Perlu diketahui, sebagaimana disebutkan dalam Pasal 97 ayat (5) Undang-Undang Nomor 40 Tahun 2007 tentang Perseroan Terbatas, parameter doktrin business judgment rule untuk dapat digunakan sebagai payung hukum atas keputusan bisnis direksi adalah apabila keputusan bisnis yang diambil telah berdasarkan prinsip itikad baik (good faith) dan tanggung jawab, yaitu prinsip yang mewajibkan anggota direksi untuk dapat dipercaya dalam melaksanakan pengurusan perseroan (fiduciary duty), melaksanakan pengurusan perseroan untuk tujuan perseroan, loyal terhadap perseroan, dan menghindari benturan kepentingan pribadi.
Keputusan bisnis yang diambil juga harus berdasarkan prinsip kehati-hatian (duty care), yaitu dalam pengambilan keputusan, tidak boleh mengabaikan ketentuan hukum dan Anggaran Dasar Perseroan yang berlaku.
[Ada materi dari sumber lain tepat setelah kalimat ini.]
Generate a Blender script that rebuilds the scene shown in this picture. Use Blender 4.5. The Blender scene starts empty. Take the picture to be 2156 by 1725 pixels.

Selain itu, keputusan bisnis yang diambil, telah dibarengi dengan pertimbangan risiko bisnis (business judgment risk), yaitu direksi telah melaksanakan pengurusan perseroan dengan pertimbangan yang wajar (reasonable judgment) sesuai dengan praktik bisnis yang lazim berlaku.
Sementara itu, terdapat ketidakpastian dalam pelaksanaan business judgment rule sebagai immunity doctrine bagi direksi BUMN. Berdasarkan Pasal 11 Undang-Undang Nomor 19 Tahun 2003 tentang Badan Usaha Milik Negara, yang menyatakan bahwa terhadap perseroan berlaku prinsip-prinsip dan peraturan-peraturan yang diatur dalam Undang-Undang Nomor 40 Tahun 2007 tentang Perseroan Terbatas, maka sudah seharusnya BUMN memiliki orientasi layaknya badan usaha atau perusahaan, yaitu berorientasi terhadap keuntungan (profit oriented) dan terhadap risiko kerugian karena karakteristik bisnis yang sulit untuk diprediksi (unpredictable).
Akan tetapi, yang terjadi adalah penegak hukum melihat kerugian yang dialami BUMN akibat keputusan bisnis yang diambil oleh anggota direksi diidentikkan sebagai kerugian negara, padahal sebagaimana disebutkan dalam Pasal 1 angka 1 Undang-Undang Nomor 19 Tahun 2003 tentang Badan Usaha Milik Negara, bahwa BUMN merupakan badan usaha yang kekayaannya dipisahkan dari kekayaan negara, sehingga kerugian yang terjadi bukan merupakan kerugian negara, melainkan kerugian perseroan.
Kerugian BUMN tersebut kemudian oleh penegak hukum ditarik sebagai suatu tindak pidana korupsi dan dianggap memenuhi unsur delik dalam Pasal 2 ayat (1) dan Pasal 3 Undang-Undang Nomor 31 Tahun 1999 tentang Pemberantasan Tindak Pidana Korupsi, yang menyatakan bahwa suatu perbuatan ditetapkan sebagai tindak pidana korupsi apabila memenuhi unsur melawan hukum, merugikan keuangan negara, dan menguntungkan diri sendiri, orang lain, atau korporasi.